Si el universo es una sinfonía de supercuerdas, Blázquez objetiva en sus lienzos sus más diferentes vibraciones. Y así, según seamos, nos gustará más o menos este cuadro suyo. Porque cada hombre es una dimensión diferente y resulta natural que vibre de una manera singular y que anhele aquellas otras vibraciones que conmueven su interior y que son la cifra de su personalidad. Lo curioso es que, igual que no existen dos hombres idénticos, igual que en el fondo de cada uno de nosotros late una vibración única e irrepetible, no hay dos lienzos de Francisca Blázquez que se parezcan. Cada uno de ellos representa una dimensión absolutamente diferente de las demás. Trabajando sobre objetos tan difíciles, admira esta capacidad de ir siempre más allá. Tampoco, en este sentido, nos traiciona Blázquez. Cada una de sus figuras es un trozo de oro puro acuñado de una forma nueva.

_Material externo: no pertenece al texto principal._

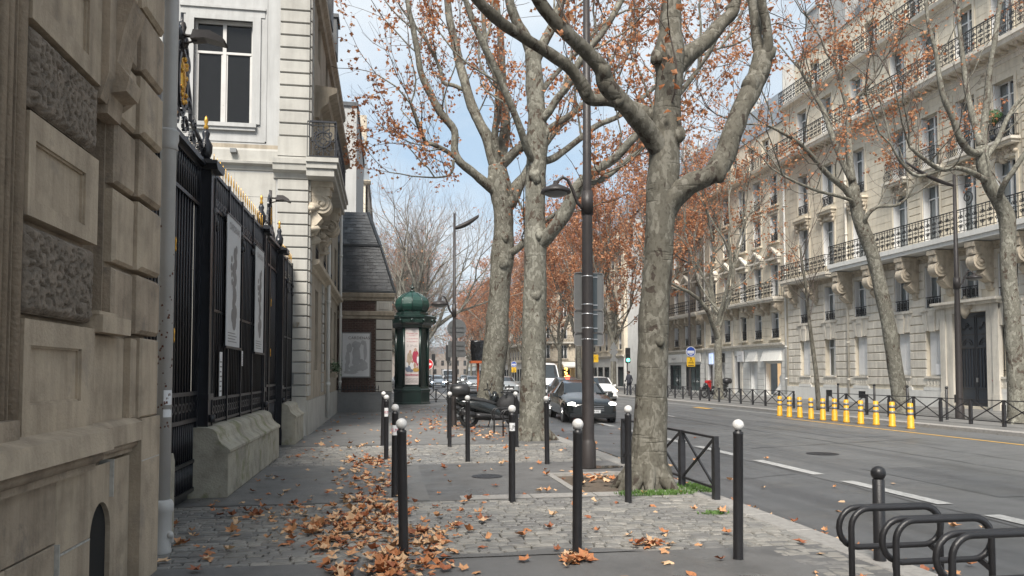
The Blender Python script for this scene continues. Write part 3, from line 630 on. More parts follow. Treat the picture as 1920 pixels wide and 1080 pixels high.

Y digo oro porque la belleza es consustancial a su obra. Blázquez se sale del feísmo que ha informado la mayor parte del siglo XX para recuperar la belleza, que, en ella, no tiene nada que ver con lo bonito, sino con el hallazgo, con la luz, con la simetría. Es, como dicen los científicos, la simplicidad de una idea que explica fácilmente lo más complejo. La belleza del arte de Blázquez está en cómo, de lo más simple, surgen las más inimaginables dimensiones. El espectador tiene la intuición de que cuanto se le muestra es verdad.

Blázquez trae ante nosotros las complejidades de El Bosco, de Arcinboldo, de Escher, proyectándolas hacia el reino de lo subatómico y haciendo emerger la belleza que habita en su seno. Cumple así las características de la nueva estética o estética cuántica, que se define como “misterio más diferencia”. Esta última porque Blázquez no busca ni la igualdad del universo ni repetirse a sí misma. Cada hallazgo suyo es, como hemos dicho, sólo un camino para llegar a otro. Su preocupación es la inmensa variedad de cuanto nos rodea. La imaginación de la artista es fecundísima y abomina del estancamiento. En cuanto al misterio, ¿qué otra cosa son sus lienzos sino éste objetuado y expuesto a nuestra contemplación? Pensemos en “El azul del misterio”. No es que sus cuadros lo desvelen, simplemente nos hacen penetrar en él. Blázquez logra con su obra un tratado del vasto misterio en que habitamos.

Qué pocos artistas contemporáneos son capaces de hacer esto, centrándose por el contrario en lo más grosero y palpable de la existencia, en los detritus, en la carne sin horizonte. Blázquez ha cargado a sus espaldas un nuevo paradigma. Sabe sin duda que, en el viaje que es toda vida, su obra ganará, llenando de sentido pictórico el siglo XXI.